Work through the data and report how many lines include the string "Blender", giving the number alone.

--- begin DATA EXCERPTS ---

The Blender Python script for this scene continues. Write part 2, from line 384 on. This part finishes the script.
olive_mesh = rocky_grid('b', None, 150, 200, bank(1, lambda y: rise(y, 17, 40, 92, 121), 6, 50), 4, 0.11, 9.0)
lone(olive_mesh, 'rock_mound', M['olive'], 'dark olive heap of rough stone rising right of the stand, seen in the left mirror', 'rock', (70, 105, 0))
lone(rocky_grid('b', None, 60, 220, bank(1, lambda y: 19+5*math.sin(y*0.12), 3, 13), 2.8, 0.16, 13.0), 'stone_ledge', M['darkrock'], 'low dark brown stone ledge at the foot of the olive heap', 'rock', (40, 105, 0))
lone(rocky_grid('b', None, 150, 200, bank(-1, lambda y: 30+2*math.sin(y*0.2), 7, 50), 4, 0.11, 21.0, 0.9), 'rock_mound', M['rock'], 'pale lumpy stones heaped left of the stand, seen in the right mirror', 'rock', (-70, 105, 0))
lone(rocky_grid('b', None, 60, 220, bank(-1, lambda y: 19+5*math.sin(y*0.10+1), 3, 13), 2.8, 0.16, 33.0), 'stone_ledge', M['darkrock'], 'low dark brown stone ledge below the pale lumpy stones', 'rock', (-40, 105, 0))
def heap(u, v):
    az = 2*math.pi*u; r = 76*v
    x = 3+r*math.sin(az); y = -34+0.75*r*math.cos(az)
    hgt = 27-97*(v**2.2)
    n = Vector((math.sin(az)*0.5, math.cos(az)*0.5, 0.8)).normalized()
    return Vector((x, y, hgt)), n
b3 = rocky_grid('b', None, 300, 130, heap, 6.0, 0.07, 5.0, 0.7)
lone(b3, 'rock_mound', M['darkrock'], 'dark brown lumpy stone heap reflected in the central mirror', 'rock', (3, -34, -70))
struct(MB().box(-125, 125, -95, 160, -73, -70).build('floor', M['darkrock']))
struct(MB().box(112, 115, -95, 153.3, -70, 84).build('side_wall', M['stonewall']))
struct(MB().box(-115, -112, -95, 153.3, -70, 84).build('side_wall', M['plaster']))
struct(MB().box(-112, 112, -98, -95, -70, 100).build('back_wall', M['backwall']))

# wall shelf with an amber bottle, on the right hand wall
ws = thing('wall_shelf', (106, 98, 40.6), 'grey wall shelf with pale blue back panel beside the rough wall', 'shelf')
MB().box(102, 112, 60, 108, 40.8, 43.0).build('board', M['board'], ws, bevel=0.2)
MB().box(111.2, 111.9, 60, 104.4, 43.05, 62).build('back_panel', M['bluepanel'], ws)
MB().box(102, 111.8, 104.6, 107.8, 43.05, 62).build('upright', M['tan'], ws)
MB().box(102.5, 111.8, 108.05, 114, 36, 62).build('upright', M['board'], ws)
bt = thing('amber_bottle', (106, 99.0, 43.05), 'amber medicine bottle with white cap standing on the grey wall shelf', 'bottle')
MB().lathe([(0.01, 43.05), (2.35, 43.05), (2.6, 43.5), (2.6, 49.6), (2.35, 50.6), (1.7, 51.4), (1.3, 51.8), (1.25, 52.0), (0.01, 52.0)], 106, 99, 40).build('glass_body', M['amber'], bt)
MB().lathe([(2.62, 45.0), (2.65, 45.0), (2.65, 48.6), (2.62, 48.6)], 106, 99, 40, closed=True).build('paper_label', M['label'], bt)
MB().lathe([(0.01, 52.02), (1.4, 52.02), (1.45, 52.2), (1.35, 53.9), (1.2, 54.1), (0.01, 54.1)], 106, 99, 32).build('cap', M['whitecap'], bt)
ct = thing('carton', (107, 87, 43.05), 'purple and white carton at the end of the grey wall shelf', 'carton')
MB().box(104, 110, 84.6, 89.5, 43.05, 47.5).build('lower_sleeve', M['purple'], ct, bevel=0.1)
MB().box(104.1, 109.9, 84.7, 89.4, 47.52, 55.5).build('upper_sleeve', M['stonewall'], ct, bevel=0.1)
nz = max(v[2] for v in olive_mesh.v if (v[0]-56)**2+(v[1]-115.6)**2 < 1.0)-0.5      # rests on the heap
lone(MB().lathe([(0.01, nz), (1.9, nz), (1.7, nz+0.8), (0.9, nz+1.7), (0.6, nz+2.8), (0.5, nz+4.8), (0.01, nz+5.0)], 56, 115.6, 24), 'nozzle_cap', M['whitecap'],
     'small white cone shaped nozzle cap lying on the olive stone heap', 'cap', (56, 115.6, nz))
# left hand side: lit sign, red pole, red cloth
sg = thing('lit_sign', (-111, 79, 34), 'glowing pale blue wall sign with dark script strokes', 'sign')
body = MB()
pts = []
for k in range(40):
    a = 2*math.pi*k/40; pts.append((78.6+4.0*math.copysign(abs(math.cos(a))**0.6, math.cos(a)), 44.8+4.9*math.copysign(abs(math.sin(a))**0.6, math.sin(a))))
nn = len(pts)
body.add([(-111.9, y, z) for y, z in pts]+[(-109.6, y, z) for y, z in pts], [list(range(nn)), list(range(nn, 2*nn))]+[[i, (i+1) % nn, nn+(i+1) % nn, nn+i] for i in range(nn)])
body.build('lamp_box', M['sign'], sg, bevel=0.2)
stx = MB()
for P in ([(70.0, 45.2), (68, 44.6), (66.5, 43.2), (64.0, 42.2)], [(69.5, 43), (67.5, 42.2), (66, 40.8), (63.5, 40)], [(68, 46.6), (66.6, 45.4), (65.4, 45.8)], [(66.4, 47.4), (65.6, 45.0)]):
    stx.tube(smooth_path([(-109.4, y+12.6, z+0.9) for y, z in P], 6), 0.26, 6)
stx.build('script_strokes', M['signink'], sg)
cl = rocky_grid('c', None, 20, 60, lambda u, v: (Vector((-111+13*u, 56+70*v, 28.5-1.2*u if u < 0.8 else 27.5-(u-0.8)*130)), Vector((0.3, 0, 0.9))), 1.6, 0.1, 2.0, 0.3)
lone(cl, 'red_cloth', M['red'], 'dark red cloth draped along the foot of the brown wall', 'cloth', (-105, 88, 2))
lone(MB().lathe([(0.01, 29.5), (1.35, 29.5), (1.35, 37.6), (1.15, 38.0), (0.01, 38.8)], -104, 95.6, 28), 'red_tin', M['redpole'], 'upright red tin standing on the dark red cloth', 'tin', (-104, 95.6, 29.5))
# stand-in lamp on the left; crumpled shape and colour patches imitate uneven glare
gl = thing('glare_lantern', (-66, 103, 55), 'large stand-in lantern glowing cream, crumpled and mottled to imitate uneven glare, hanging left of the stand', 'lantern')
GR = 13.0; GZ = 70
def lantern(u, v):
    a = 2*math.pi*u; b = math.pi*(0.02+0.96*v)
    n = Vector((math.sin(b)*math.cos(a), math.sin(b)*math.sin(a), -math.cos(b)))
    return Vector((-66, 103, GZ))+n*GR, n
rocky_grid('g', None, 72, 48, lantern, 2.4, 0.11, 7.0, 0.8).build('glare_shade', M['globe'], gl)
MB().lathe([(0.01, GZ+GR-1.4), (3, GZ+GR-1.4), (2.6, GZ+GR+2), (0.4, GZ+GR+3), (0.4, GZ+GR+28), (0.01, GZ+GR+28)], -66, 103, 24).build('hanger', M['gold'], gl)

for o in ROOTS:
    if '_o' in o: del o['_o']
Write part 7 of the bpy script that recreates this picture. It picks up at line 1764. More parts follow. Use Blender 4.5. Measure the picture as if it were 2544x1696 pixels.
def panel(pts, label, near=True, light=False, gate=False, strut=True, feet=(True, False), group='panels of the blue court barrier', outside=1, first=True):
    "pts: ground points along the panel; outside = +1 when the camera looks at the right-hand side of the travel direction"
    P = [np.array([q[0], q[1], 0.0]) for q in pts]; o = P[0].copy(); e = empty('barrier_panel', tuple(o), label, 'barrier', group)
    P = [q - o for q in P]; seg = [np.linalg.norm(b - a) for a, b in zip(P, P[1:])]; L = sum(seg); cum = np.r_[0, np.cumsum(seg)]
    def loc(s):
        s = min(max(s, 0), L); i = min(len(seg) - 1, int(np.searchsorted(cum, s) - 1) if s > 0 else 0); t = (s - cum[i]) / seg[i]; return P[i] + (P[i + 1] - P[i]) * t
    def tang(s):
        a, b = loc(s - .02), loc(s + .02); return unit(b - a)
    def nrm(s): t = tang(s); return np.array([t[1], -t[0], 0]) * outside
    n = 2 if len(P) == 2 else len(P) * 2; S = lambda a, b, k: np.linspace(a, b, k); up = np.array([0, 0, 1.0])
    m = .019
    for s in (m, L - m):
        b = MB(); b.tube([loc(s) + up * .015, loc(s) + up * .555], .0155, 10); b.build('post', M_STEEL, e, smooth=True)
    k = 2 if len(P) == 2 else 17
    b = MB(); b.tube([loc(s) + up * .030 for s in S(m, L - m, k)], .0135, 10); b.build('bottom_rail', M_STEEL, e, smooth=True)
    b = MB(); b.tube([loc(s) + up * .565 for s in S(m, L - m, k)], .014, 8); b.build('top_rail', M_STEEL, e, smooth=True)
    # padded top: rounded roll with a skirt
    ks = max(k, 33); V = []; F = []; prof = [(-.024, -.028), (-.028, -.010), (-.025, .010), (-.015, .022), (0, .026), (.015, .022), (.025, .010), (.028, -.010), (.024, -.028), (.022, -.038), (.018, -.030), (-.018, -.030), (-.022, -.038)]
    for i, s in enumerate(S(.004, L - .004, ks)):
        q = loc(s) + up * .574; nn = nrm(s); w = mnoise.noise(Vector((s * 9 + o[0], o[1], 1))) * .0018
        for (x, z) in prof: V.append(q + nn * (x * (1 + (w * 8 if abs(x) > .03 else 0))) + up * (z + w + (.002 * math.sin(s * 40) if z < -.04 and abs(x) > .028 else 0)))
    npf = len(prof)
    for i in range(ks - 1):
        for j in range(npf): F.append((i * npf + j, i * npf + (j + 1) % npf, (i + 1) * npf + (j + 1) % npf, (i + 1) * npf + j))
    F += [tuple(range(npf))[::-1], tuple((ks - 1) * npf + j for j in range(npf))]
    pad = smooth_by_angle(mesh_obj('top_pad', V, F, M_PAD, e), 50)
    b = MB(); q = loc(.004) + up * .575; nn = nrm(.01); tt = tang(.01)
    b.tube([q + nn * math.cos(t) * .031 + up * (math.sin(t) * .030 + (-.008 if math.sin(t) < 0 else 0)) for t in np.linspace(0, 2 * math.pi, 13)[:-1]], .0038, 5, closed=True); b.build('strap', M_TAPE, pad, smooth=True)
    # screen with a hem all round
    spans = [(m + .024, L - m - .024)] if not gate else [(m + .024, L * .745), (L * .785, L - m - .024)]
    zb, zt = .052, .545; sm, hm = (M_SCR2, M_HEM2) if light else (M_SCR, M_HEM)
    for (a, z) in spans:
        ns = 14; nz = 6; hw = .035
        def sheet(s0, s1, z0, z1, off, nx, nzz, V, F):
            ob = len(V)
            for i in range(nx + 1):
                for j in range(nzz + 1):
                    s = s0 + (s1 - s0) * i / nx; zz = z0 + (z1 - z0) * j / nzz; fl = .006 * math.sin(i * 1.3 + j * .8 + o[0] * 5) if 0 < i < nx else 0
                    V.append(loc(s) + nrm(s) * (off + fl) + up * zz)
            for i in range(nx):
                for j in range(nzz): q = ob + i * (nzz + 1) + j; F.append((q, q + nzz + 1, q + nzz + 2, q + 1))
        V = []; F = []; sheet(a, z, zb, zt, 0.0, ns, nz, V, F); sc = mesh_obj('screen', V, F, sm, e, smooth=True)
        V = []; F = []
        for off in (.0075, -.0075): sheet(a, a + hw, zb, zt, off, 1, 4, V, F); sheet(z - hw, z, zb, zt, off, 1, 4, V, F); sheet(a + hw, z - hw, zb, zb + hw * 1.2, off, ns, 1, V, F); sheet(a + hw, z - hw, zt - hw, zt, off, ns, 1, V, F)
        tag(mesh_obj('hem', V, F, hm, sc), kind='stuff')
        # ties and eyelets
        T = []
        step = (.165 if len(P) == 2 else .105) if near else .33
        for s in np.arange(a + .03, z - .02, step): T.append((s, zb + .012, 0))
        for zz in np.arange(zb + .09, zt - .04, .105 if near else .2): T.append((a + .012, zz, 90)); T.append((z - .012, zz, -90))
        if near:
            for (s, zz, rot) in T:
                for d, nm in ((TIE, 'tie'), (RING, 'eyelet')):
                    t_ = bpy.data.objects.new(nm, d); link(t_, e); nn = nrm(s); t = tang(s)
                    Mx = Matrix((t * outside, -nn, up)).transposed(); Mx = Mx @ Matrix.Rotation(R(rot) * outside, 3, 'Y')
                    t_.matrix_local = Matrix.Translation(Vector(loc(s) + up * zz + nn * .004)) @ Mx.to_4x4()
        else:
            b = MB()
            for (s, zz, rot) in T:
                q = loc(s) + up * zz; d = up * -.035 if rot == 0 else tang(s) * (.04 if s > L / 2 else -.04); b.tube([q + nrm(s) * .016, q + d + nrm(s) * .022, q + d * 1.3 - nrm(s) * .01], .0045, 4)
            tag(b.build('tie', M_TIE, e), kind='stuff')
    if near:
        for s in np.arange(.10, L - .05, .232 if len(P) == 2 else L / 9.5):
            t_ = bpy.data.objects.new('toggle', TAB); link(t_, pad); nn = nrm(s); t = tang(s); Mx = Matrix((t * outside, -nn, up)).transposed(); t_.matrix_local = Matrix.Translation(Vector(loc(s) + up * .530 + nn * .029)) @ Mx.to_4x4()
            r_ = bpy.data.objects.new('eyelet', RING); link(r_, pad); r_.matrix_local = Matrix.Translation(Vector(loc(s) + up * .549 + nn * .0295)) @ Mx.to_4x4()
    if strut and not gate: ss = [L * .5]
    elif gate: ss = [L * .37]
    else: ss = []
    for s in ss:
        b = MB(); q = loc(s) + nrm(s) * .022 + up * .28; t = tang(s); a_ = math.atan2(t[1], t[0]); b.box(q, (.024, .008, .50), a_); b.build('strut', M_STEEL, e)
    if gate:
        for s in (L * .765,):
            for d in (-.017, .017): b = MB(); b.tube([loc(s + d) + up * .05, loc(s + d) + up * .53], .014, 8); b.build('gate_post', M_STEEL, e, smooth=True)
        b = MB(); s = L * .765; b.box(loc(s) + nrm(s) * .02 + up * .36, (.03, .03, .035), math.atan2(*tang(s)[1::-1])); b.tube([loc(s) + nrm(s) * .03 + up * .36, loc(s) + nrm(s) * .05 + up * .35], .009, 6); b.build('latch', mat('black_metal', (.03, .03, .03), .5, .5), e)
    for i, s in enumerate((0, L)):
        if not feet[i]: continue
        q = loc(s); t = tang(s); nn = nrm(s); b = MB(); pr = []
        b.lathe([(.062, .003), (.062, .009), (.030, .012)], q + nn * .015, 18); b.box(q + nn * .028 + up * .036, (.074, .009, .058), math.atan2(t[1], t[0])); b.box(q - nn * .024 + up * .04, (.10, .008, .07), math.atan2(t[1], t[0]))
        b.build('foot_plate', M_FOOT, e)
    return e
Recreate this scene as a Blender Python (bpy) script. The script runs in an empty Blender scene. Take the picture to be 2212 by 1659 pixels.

--- end DATA EXCERPTS ---

● **COMPLETE OUTPUT**
3